La Arcadia feliz es la región de los sueños, el mito civilizatorio por excelencia, la imagen de una humanidad dichosa que ha logrado asegurarse un futuro frente a la naturaleza, pero que aun convive con ella sin despreciarla ni explotarla, en una relación de armonía que hubiera encajado perfectamente en las concepciones de Rousseau. Thomas Cole recrea en El Estado Pastoril, el segundo cuadro perteneciente a su serie sobre el curso de las civilizaciones, ese momento bucólico y soñado de un paraíso perdido.

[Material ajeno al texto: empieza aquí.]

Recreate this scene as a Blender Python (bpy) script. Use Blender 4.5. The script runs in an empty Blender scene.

Reconocemos el paisaje familiar, eterno, de edades anteriores, prevalece todavía la gran verdad según la cual los hombres pasan pero la tierra permanece. En la pintura apenas ha cambiado el punto de vista que el espectador ya conocía. Siguen siendo visibles la murallas rocosas, los farallones y acantilados. La humanidad está en los inicios de un camino nuevo, nieblas y brumas han desaparecido, la luz es ahora suave, el cielo azul está despejado, las montañas se elevan lejanas. Estamos ante una suave primavera en descenso pausado y amable hacia los límites de un agradable verano. No hay sombra de preocupación, la naturaleza está presente, pero dominada y concede al hombre sus dones y favores. No es la caza, es decir la lucha, sino la agricultura y la ganadería, esto es, la organización social y la gestión técnica de recursos, aquello que preside el momento histórico que contemplamos.

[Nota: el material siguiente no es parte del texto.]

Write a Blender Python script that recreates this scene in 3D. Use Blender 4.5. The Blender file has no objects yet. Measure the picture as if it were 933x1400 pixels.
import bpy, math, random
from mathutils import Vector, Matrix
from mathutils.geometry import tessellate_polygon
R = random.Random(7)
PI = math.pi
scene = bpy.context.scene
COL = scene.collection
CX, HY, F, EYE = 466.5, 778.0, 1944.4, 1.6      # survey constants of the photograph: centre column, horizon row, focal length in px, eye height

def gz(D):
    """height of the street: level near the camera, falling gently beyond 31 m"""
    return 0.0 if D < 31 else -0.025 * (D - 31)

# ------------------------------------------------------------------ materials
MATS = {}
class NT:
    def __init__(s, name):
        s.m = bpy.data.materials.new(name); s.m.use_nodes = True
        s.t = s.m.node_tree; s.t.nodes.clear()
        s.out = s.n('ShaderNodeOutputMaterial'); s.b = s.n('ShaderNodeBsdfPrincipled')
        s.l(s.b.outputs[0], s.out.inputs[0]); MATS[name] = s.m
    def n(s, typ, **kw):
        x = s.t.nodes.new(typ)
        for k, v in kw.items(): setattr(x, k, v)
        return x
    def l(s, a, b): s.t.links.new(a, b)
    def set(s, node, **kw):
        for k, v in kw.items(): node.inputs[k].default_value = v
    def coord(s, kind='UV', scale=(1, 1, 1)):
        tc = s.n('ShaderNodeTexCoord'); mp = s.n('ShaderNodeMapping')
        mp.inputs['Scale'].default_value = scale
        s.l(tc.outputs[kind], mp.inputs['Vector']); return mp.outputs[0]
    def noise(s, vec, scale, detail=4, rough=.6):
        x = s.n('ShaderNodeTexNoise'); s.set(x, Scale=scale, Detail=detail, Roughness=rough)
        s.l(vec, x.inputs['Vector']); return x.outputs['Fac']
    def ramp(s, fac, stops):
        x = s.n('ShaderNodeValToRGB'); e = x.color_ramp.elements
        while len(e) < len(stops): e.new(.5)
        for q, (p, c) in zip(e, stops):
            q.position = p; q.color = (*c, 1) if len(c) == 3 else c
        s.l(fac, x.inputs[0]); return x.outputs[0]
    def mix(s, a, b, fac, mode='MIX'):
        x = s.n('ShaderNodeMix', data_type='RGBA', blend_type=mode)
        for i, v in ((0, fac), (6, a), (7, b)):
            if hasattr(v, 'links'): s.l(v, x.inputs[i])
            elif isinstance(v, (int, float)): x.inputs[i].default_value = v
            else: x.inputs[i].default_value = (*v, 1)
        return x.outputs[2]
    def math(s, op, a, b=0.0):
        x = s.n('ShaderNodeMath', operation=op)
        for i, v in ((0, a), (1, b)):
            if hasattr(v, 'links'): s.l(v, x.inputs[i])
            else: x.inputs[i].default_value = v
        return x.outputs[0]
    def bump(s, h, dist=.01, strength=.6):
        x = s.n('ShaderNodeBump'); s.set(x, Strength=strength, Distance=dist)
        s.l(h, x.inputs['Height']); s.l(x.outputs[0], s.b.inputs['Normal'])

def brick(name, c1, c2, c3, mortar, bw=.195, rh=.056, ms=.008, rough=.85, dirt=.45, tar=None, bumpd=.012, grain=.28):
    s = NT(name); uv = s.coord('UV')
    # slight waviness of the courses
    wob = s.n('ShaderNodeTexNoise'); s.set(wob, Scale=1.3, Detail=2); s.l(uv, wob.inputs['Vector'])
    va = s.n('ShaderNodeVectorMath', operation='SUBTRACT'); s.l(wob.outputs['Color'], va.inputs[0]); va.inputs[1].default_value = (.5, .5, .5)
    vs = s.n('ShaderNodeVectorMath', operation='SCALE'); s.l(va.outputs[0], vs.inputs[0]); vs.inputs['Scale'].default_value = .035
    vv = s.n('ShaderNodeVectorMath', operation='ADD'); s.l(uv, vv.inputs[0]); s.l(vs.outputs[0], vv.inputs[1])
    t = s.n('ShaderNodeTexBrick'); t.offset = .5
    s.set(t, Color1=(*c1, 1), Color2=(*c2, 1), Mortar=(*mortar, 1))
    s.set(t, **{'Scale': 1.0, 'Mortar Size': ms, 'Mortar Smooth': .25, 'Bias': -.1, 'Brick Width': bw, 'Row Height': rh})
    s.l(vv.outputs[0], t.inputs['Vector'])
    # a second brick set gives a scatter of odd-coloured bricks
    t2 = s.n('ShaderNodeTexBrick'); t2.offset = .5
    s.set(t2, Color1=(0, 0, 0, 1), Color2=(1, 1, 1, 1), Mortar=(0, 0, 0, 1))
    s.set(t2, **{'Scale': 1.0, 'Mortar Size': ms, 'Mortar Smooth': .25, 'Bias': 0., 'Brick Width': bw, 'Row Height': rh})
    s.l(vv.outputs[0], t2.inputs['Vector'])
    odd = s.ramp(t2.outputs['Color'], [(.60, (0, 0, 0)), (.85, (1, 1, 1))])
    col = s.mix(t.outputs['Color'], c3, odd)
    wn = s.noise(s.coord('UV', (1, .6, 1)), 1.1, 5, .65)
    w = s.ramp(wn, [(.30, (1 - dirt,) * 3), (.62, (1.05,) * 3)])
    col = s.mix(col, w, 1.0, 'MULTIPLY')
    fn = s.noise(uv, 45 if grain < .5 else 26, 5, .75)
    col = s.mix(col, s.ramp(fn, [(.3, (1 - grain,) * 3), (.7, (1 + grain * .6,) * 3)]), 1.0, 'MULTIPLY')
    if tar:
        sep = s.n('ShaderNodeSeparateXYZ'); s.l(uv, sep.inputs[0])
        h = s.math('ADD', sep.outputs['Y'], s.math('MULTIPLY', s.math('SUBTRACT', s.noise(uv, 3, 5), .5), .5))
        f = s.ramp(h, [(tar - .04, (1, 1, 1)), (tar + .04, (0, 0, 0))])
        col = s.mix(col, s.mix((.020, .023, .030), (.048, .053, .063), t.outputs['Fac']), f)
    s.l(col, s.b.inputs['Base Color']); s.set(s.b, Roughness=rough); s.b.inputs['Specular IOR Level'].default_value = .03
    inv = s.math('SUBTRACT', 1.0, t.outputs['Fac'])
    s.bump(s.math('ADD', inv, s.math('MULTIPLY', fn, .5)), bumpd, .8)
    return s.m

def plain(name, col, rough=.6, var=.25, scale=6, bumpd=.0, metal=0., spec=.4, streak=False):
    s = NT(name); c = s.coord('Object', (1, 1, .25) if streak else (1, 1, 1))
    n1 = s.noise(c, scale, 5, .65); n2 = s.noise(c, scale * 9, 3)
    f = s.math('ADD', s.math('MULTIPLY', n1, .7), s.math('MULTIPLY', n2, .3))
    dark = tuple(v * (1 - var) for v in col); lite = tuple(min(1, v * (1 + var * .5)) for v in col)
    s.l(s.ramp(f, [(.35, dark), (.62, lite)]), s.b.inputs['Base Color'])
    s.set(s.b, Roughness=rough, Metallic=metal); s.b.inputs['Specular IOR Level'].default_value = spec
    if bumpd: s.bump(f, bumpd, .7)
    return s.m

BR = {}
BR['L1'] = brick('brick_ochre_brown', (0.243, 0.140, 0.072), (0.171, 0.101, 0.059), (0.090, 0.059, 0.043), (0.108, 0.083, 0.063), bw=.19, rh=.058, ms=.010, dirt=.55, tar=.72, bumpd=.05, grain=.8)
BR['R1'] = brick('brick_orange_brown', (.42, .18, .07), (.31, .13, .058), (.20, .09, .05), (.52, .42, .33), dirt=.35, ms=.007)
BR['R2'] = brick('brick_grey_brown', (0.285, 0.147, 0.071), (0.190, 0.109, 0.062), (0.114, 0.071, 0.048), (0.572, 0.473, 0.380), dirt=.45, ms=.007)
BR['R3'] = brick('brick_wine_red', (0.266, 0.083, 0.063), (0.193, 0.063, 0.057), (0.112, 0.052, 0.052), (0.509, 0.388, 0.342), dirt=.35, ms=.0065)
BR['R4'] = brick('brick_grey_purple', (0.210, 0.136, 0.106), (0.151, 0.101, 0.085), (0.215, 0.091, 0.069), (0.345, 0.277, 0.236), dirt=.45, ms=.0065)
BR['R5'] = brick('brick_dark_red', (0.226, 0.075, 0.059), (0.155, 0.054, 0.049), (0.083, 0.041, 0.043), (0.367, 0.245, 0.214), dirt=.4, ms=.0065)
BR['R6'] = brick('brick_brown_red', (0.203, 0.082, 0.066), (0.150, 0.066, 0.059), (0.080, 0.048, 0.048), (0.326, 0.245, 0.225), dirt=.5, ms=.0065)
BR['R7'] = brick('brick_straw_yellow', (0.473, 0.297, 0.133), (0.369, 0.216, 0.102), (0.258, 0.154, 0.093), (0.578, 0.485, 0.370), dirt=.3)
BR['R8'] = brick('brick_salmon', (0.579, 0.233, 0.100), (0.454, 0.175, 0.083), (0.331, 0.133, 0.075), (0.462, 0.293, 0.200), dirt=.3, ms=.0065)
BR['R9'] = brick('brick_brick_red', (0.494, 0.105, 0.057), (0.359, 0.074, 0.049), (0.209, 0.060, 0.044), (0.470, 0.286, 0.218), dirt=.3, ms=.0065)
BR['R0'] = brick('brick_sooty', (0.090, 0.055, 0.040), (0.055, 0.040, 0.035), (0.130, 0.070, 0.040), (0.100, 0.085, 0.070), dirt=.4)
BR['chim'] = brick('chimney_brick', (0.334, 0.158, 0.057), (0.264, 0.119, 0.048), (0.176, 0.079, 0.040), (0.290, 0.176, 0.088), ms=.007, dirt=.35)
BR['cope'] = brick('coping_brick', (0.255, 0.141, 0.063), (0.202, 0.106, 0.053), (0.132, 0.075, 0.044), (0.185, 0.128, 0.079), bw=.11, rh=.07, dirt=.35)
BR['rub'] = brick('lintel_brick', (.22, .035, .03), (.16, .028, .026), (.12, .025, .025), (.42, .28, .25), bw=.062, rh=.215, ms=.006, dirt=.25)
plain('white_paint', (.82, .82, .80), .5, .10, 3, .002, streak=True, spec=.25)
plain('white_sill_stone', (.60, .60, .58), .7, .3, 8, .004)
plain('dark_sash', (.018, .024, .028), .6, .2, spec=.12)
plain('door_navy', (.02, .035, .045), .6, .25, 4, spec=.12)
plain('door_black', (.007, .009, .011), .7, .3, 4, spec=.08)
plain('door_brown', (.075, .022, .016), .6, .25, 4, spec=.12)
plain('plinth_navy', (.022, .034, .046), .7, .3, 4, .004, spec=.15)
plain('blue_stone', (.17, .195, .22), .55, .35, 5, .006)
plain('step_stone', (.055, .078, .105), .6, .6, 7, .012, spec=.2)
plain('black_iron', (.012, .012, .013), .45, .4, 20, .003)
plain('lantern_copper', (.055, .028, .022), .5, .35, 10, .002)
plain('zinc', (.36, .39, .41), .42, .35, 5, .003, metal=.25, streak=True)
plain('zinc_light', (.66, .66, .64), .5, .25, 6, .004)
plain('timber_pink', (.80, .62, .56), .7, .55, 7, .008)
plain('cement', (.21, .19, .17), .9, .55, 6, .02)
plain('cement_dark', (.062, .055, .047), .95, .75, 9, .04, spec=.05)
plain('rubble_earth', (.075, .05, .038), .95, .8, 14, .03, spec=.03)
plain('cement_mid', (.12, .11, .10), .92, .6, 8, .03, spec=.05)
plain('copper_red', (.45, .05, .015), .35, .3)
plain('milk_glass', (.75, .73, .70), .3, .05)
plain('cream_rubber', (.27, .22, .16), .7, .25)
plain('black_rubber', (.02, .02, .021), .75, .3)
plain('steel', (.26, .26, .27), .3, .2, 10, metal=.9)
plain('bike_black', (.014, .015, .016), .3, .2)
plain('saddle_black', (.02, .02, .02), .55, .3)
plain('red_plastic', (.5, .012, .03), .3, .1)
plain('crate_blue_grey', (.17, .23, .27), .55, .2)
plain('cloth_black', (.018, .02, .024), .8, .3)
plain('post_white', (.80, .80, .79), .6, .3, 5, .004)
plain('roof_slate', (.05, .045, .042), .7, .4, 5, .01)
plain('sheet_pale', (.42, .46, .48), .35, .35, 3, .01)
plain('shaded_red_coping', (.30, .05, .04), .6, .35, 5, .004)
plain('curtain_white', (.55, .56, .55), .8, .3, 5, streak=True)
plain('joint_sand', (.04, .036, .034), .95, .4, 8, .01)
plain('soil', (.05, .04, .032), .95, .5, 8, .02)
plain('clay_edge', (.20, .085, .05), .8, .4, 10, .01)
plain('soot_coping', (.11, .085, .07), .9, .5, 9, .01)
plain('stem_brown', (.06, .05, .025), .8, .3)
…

La economía balbucea en sus comienzos, pero sitúa a la humanidad sobre un sendero para el cual no habrá marcha atrás posible. Por todas partes aparecen los cultivos y los animales, nacidos en corrales y establos, han olvidado la libertad; ahora se emplean por su utilidad y con fines económicos. Nace la domesticación. Ya no vemos cazadores pero sí rebaños de ovejas y bueyes arando la tierra. La economía, que supone un triunfo del pensamiento matemático, va acompañada del nacimiento de la ciencia, como sugiere la figura de un anciano de barba blanca que aparece estudiando una figura geométrica pintada en el suelo. Aunque el anciano sea un testigo del tiempo pasado y por así decir una reliquia viviente de las edades pretéritas, precisamente su ancianidad, su barba y bastón, hablan ya de una madurez del pensamiento especulativo y anticipan un futuro triunfo absoluto de la razón.

El optimismo reina por doquier en un ambiente que todavía es primigenio, en que la presencia de la religión es visible a través de un gran templo megalítico desde donde se eleva la densa columna de humo que provocan las ofrendas. Figuras juveniles danzan sobre los prados, y las canoas de antaño han desaparecido para dejar paso a auténticas embarcaciones construidas por artesanos especialistas que harán posible la difusión del comercio y la civilización. Hiladoras y árboles cortados muestran el florecimiento de la industria. También el arte está, como la geometría y las matemáticas, en sus comienzos según muestra la imagen de un joven sobre un puente de madera pergeñando una figura esquemática muy tosca. La humanidad abandona lentamente su infancia mientras su sol se eleva. La ciencia, el comercio y la explotación de la tierra alzan la civilización. La naturaleza empieza a ser dominada, las condiciones de vida cambian y el hombre adopta una posición de indiscutible dominio.

Pero al final, el poema bucólico se ensombrece parcialmente con la aparición de jinetes con casco y armadura, lo que alude a un incipiente desarrollo del arte guerrero tendente a la expansión, a la agresión, al militarismo, al nacimiento de la voluntad de poder que encumbra pero que también destruye El idilio entre el hombre y la naturaleza no se ha quebrado aún, pero está a punto de romperse la armonía; la edad dorada de la Arcadia tocará a su fin cuando las forjas hayan aprendido a fabricar más rápido las espadas que los arados. La puerta de la civilización se abrirá entonces para los hijos de Caín.